• EXERCISE AIM
Without the pictures, print the lines running from the beginning of the material to the line containing "hx0, hx1 = .155, .262;", both ends included.

• COLLECTED MATERIAL

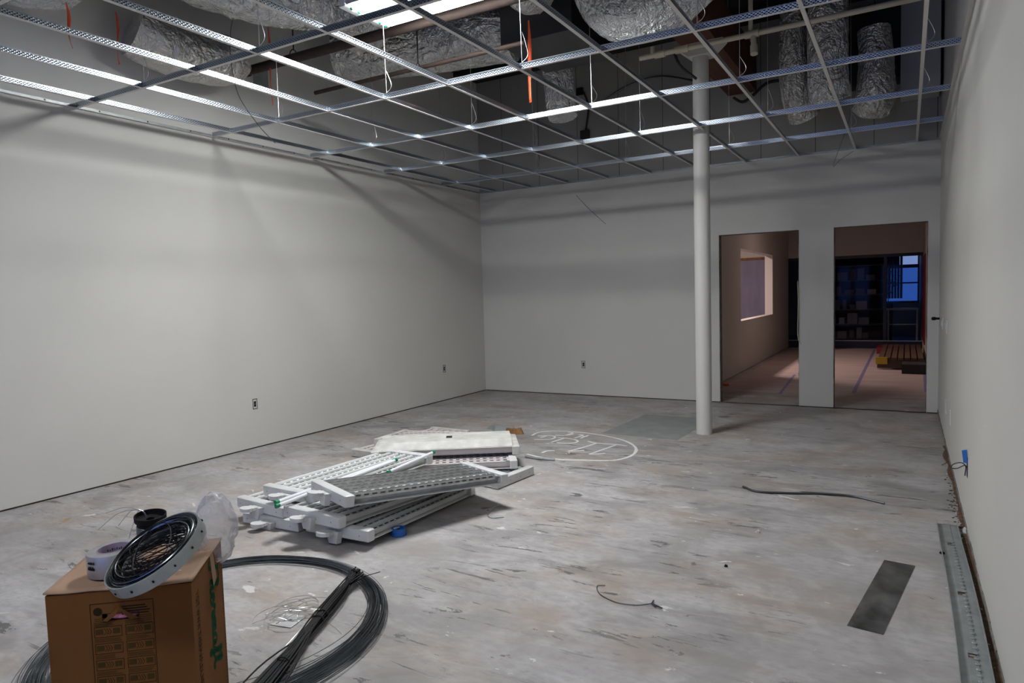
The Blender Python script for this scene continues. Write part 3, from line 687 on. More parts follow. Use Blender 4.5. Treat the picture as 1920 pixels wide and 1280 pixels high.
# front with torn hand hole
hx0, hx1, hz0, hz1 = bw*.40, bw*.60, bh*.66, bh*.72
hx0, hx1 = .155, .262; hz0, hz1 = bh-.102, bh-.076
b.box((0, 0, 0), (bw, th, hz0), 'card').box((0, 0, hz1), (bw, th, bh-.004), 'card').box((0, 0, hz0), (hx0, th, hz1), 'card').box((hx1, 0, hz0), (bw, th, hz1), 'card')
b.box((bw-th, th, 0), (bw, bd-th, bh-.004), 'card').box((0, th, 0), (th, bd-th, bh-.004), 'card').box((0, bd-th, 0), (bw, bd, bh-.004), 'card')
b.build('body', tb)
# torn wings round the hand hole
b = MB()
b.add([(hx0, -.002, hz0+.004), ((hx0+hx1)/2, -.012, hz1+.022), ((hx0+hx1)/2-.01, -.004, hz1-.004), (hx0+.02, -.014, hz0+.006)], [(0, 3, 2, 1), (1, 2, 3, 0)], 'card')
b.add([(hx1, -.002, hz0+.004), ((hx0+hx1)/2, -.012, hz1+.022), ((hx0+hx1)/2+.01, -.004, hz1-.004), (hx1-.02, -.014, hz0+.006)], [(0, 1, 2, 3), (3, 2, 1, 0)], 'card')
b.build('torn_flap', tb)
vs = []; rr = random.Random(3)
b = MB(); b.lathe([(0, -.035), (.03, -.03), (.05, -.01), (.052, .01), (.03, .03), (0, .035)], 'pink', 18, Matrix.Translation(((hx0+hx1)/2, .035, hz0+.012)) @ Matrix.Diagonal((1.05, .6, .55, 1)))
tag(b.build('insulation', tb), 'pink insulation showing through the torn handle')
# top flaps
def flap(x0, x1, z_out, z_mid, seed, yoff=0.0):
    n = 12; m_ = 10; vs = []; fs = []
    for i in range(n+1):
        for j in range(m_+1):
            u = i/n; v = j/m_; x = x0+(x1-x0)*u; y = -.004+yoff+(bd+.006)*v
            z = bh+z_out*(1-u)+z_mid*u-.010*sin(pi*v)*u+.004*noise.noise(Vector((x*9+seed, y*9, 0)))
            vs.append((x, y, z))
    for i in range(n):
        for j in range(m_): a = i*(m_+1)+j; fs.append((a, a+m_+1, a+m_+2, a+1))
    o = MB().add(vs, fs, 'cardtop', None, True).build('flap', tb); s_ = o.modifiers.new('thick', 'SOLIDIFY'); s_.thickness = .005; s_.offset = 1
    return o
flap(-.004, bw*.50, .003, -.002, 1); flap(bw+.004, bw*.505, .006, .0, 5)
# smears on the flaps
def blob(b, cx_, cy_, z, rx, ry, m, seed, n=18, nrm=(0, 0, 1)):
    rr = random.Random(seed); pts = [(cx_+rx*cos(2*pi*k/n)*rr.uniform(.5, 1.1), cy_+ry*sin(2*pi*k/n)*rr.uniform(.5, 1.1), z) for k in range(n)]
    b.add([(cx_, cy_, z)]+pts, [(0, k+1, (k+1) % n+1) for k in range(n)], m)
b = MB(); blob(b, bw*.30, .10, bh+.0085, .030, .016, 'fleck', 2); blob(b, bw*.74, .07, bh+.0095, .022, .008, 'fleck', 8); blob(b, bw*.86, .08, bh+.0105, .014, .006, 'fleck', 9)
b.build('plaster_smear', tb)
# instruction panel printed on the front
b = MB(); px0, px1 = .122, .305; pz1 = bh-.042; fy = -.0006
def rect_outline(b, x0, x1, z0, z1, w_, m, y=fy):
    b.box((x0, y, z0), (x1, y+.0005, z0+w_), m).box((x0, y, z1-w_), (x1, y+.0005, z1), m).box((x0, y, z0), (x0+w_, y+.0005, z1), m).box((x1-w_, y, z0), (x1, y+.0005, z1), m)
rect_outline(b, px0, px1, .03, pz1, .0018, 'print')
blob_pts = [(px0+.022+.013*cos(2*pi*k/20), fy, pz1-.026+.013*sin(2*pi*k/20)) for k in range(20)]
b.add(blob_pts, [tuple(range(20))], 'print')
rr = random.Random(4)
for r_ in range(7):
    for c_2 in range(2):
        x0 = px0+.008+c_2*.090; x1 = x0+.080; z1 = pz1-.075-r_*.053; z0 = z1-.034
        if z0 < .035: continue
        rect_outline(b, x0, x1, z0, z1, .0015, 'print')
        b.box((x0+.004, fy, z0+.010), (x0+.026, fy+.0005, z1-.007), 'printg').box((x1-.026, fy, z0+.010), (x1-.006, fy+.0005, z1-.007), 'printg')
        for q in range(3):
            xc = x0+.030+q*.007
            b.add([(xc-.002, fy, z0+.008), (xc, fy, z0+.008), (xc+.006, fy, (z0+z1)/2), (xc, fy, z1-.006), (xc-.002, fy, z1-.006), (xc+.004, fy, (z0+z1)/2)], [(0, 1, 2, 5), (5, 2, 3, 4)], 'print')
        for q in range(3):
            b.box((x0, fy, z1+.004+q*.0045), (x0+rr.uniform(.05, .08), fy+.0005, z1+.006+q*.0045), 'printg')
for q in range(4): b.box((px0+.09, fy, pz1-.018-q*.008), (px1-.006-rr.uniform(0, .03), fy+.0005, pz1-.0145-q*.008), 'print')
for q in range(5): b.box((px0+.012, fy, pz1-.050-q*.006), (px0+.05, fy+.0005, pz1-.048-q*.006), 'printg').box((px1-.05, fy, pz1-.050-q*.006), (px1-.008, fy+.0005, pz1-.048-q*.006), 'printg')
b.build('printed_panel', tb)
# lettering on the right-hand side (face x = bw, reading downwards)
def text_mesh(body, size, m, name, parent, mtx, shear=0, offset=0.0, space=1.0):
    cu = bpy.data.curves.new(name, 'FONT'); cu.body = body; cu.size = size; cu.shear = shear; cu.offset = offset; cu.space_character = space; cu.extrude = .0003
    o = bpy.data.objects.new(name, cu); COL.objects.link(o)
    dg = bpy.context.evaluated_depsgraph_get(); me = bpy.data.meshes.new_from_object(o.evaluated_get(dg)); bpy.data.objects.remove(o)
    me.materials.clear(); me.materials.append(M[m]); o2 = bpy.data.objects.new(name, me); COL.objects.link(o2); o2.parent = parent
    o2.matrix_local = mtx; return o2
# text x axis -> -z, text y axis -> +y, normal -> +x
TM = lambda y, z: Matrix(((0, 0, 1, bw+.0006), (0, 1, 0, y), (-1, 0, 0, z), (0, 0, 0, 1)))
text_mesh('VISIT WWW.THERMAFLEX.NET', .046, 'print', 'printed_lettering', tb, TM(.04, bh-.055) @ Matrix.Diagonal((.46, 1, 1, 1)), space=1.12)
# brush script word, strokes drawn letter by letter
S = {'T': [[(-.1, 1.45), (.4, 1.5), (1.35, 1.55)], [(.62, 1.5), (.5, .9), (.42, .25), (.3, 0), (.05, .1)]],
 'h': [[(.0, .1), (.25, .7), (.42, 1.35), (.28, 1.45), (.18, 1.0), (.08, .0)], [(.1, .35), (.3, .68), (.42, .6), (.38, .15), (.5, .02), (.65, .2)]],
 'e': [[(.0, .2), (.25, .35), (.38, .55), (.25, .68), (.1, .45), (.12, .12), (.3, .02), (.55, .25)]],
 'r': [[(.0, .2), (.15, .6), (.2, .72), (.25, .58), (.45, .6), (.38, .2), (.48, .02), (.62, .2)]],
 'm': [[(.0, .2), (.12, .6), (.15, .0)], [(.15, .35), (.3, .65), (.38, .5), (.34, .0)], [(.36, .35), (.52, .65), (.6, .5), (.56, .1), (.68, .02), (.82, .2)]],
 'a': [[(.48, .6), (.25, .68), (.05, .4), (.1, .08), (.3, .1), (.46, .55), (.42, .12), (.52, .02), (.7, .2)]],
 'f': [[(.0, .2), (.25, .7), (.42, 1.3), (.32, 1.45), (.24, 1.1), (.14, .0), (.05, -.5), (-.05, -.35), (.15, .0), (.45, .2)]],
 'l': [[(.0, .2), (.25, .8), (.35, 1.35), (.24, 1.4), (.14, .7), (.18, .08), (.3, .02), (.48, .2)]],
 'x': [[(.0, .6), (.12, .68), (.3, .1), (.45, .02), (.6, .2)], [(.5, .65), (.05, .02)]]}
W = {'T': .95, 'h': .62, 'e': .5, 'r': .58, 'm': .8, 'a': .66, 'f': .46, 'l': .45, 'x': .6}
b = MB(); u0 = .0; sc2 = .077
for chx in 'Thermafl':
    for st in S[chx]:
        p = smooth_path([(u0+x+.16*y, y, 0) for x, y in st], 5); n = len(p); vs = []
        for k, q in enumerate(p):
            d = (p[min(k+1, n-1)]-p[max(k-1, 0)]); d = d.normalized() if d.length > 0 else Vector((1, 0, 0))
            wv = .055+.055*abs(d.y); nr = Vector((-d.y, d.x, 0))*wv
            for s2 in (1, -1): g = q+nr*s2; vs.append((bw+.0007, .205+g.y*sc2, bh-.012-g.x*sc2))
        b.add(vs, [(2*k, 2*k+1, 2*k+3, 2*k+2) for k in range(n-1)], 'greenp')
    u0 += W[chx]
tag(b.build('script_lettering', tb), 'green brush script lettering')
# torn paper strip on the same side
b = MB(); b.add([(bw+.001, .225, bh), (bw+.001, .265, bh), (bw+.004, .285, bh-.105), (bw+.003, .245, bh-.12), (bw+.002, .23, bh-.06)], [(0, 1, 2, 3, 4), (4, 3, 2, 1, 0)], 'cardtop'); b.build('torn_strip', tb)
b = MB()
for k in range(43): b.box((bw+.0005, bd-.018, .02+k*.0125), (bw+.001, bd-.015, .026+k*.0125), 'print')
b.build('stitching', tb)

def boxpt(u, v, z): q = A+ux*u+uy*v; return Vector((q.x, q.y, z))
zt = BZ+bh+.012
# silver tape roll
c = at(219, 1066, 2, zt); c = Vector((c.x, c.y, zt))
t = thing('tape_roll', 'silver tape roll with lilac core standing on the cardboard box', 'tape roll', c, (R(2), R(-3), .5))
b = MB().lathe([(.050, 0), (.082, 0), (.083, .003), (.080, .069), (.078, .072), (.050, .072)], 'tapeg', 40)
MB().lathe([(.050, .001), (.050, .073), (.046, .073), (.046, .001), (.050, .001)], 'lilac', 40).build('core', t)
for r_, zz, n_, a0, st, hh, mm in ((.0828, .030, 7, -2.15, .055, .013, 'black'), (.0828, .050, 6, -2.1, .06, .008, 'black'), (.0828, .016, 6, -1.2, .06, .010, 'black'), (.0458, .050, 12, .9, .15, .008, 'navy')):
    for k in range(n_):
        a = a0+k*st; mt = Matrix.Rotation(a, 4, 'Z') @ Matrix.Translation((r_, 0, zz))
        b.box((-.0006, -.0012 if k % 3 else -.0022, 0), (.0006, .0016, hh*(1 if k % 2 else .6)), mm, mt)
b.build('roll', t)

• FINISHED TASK
The Blender Python script for this scene continues. Write part 3, from line 687 on. More parts follow. Use Blender 4.5. Treat the picture as 1920 pixels wide and 1280 pixels high.
# front with torn hand hole
hx0, hx1, hz0, hz1 = bw*.40, bw*.60, bh*.66, bh*.72
hx0, hx1 = .155, .262; hz0, hz1 = bh-.102, bh-.076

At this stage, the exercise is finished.